Selon la DCSA, l'abandon du transfert de connaissements physiques en papier pourrait permettre d'économiser 6,5 Md$ en coûts directs pour les parties prenantes, et de permettre une croissance annuelle du commerce mondial de 30 à 40 Md$. Sans davantage étayer.
La blockchain s'invite dans l’hinterland
Effort collectif nécessaire
« La numérisation du commerce international recèle un vaste potentiel pour l'économie mondiale en réduisant les frictions (…) Cela annonce le début d'une nouvelle ère dans le transport maritime par conteneurs, alors que le secteur passe à l'automatisation à grande échelle et au commerce entièrement dématérialisé », a commenté Thomas Bagge, président de la DCSA.
« Il s'agit d'une étape importante dans la création d'une norme numérique pour l'un des éléments les plus coûteux et les plus difficiles à gérer dans le secteur du transport maritime, considère Vincent Clerc, PDG d'A.P. Møller -Maersk. Un connaissement entièrement numérisé permet une expérience client plus transparente tout au long de la chaîne d'approvisionnement (..).
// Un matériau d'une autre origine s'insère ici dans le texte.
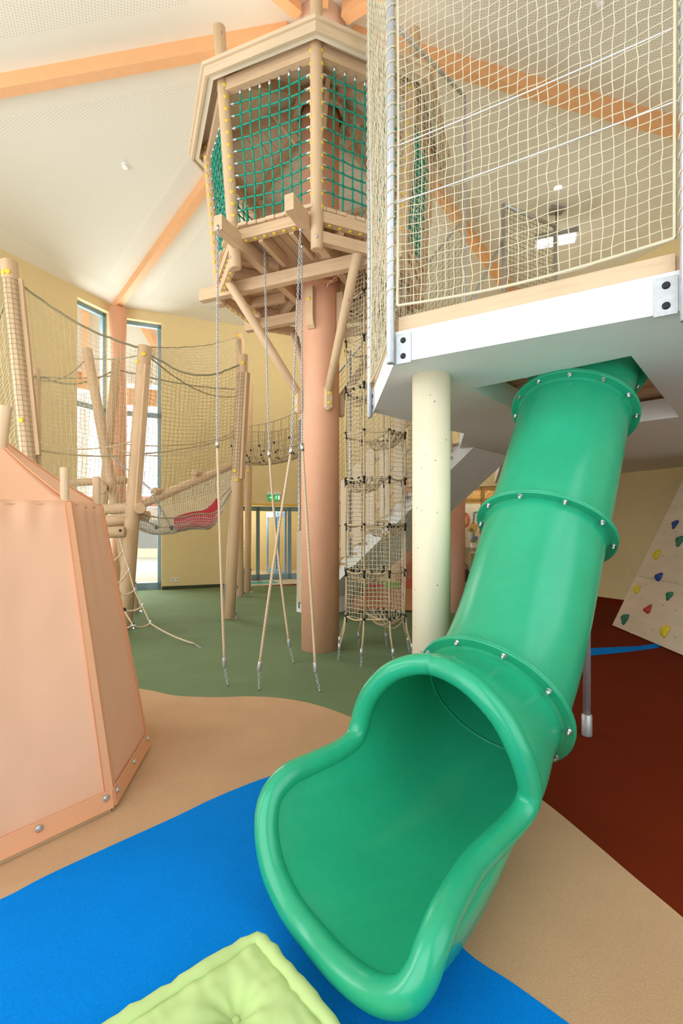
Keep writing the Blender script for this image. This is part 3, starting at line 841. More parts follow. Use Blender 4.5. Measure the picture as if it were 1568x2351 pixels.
# roof
RO, ZE = 1.69, 6.41
def octo(r, z): return [pol(r, PA[k], z) for k in range(8)]
def octring(r0, z0, r1, z1, r2, z2, r3, z3):   # closed ring profile
    m = MB()
    for k in range(8):
        a, b = PA[k], PA[(k+1) % 8]
        c = [pol(r0, a, z0), pol(r1, a, z1), pol(r2, a, z2), pol(r3, a, z3)]; d = [pol(r0, b, z0), pol(r1, b, z1), pol(r2, b, z2), pol(r3, b, z3)]
        m.hexa([c[0], c[1], d[1], d[0], c[3], c[2], d[2], d[3]])
    return m
octring(RO-.03, ZE, RO, ZE, RO+.01, ZE+.12, RO-.02, ZE+.12).build('fascia', 'eave', th)
octring(RO-.02, ZE+.09, RO+.035, ZE+.09, RO+.04, ZE+.125, RO-.02, ZE+.125).build('drip_board', 'eave', th)
octring(RO-.10, ZE+.02, RO-.032, ZE+.02, RO-.032, ZE+.05, RO-.10, ZE+.05).build('soffit_batten', 'ply', th)
rm = MB(); ZR = 7.2
for k in range(8):
    a, b = PA[k], PA[(k+1) % 8]; N = 13; r_in = .27
    for i in range(N):
        f0, f1 = i/N, (i+1)/N-.004; ra, rb = RO+.03+(r_in-RO-.03)*f0, RO+.03+(r_in-RO-.03)*f1
        za, zb = ZE+.10+(ZR-ZE-.10)*f0, ZE+.10+(ZR-ZE-.10)*f1; th_ = .028
        rm.hexa([pol(ra, a, za), pol(ra, b, za), pol(rb, b, zb), pol(rb, a, zb), pol(ra, a, za+th_), pol(ra, b, za+th_), pol(rb, b, zb+th_), pol(rb, a, zb+th_)])
rm.build('roof_boards', 'ply', th)
for k in range(8):
    MB().beam(pol(.30, PA[k], ZR-.09), pol(RO-.06, PA[k], ZE+.10), .06, .12).build('rafter', 'larch', th)
    a2, b2 = pol(.34, PA[k], 7.02), pol(.34, PA[(k+1) % 8], 7.02)
    MB().beam(a2, b2, .06, .12).build('collar_beam', 'larch', th)
    if k % 2 == 0: MB().beam(pol(.30, PA[k]+10, 6.62), pol(.62, PA[k]+10, 6.98), .05, .09).build('strut', 'larch', th)
hb = octring(1.36, 6.49, 1.42, 6.49, 1.42, 6.56, 1.36, 6.56).build('eave_plate', 'larch', th)

cbl = thing('cable_loop', 'orange and white cables looped at the top of the orange column under the treehouse', 'cable', at(757, 640, 6.1))
p_ = at(757, 648, 6.1)
MB().tube([p_+V((.10*math.cos(k*.5), -.05+.012*math.sin(k), .05*math.sin(k*.5)+.002*k)) for k in range(28)], .006, 6).build('orange_cable', 'beam_orange', cbl, label='orange cable')
MB().tube(spline([at(776, 634, 6.08), at(768, 640, 6.05), at(755, 650, 6.1), at(751, 658, 6.14)], 6), .008, 6).build('white_cable', 'white_plastic', cbl, label='white cable')
# ------------------------------------------------------------------ four climbing ropes on chains
def climbing_rope(top, knot, foot, label):
    top, knot, foot = V(top), V(knot), V(foot)
    t = thing('climbing_rope', label, 'climbing rope', foot, 'climbing ropes hanging from the treehouse')
    MB().chain([top, knot], .030, .0115, .0036).build('upper_chain', 'galv', t)
    MB().tube([top+V((0, 0, .03)), top-V((0, 0, .02))], .014, 8).build('shackle', 'chrome', t)
    lo = foot+(knot-foot).normalized()*.17+V((0, 0, .03))
    d = (knot-lo).normalized(); s_ = V((d.y, -d.x, 0)).normalized()
    pts = [knot.lerp(lo, k/14)+s_*.02*math.sin(PI*k/14)-V((.018*math.sin(PI*k/14), 0, 0)) for k in range(15)]
    MB().tube(pts, .0135, 10, uvn=True).build('rope', 'rope_hemp', t)
    MB().tube([knot+d*.03, knot-d*.05], .02, 12).build('ferrule', 'chrome', t, label='silver upper sleeve')
    MB().tube([lo-d*.02, lo-d*.01, lo+d*.07, lo+d*.08], .02, 12, rs=[.014, .021, .021, .018]).build('ferrule', 'galv', t, label='grey lower sleeve')
    MB().chain([lo-d*.02, foot+V((.03, -.02, .02))], .026, .011, .0036).build('lower_chain', 'galv', t)
    MB().tube([foot+V((.03, -.02, .0)), foot+V((.03, -.02, .03))], .010, 8).build('floor_eye', 'metal', t)
climbing_rope(at(500, 524, 4.97), at(499, 1017, 4.93), fl(517, 1574), 'climbing rope left of the other three, falling straight to the green carpet')
climbing_rope(at(607, 560, 5.55), at(618, 1040, 5.62), fl(668, 1521), 'climbing rope crossing behind another, ending nearest the orange column')
climbing_rope(at(690, 527, 5.02), at(669, 1032, 4.92), fl(589, 1584), 'climbing rope slanting left, crossing in front of another rope')
climbing_rope(at(693, 566, 5.28), at(694, 1025, 5.05), fl(727, 1588), 'climbing rope hanging in front of the orange column')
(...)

Le besoin de numérisation de la logistique est urgent, et le secteur doit accélérer le processus. »
« Il permettra de réduire les délais et les coûts, d'améliorer la satisfaction des clients et d'atteindre les objectifs de RSE. CMA CGM jouera un rôle actif dans cette initiative », s’engage Olivier Nivoix, vice-président exécutif du groupe CMA CGM, en charge du transport maritime
Rolf Habben Jansen, PDG, Hapag-Lloyd, qui propose à ses clients des connaissements électroniques depuis l'année dernière, assure que les clients sont très réceptifs. « L'objectif d'avoir 100 % de connaissements électroniques d'ici 2030 nécessitera un effort collectif de la part du secteur pour en faire une réalité. »
Parmi les autres signataires : Jeremy Nixon, pour ONE, Eric Hsieh, président d’Evergreen Marine, Cheng-Mount Cheng, PDG de Yang Ming, Kyung Bae, PDG de HMM et Éli Glickman, pour ZIM, pionnier des connaissements électroniques avec une proposition formulée dès 2017 sur la plateforme Wave. « Depuis lors, nous avons parcouru un long chemin, en numérisant la documentation pour les clients dans de nombreux pays ».